I truly admire your Urban Saga series. When I saw it for the first time, I said to myself: WOW, this is amazing! Your unique lightning style along with aesthetically beautiful composition has turned your collection into a one-of-a-kind Architectural series. Please briefly describe the series to us.

Urban Saga is one of the series I love most in my photography and the one that brought me the highest award for fine art architecture photography this year when I was awarded Architecture Photographer of the Year at the IPA International Photography Awards.
What I intended to do in Urban Saga was to show my emotion in front of some of the most iconic buildings in the world, while trying to present them in a different light than how we are used to see them.

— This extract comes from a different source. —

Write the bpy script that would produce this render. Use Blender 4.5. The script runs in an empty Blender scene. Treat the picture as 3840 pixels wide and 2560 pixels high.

The way I intend to communicate this emotion is by idealizing my subject visually presenting what I consider the most eloquent element of the buildings I photograph. There is tension and serenity in these buildings that matches the tension and serenity in my story, the “Saga”, which gives the name of the series, and I intend to convey this idea by using strong contrasts created by a combination of intense dark and bright tones. Another characteristic of this series are the tight frames, which I’m using in order to emphasize more the dominant object in the image and less the environment, so the eye can concentrate more at the shapes and they symbolism. In this series, like in all my photography, I am using my processing method Photography Drawing, which allows me to control the distribution of tones in the image and emphasize or conceal, by case, areas of the image that are more or less important for my story. What I do is to use light as a tool to create a path that will guide the view towards the point of view with the most emotional impact. Using light in this way and being able to control it allows me to translate my ideas into light and shadow so I can communicate them and create a story.

What kind of gear do you take along with you while shooting?

What I always have with me when I go out shooting are my two Canon tilt-shift lenses, the 24 mm and the 17 mm. I’m using a full frame camera, the Canon 5DMKIII and, together with these lenses and an all-around lens, a 24-105 mm, this is what gives me most of my images. If I have some more room in my bag, I take with me the 70-200 mm f/2.8 and the 17-40 mm and then I have even more freedom in approaching my subjects. Since I’m working quite a lot with long exposure, I will also have with me my tripod, my neutral density filters and some other accessories helping me to shoot long exposure.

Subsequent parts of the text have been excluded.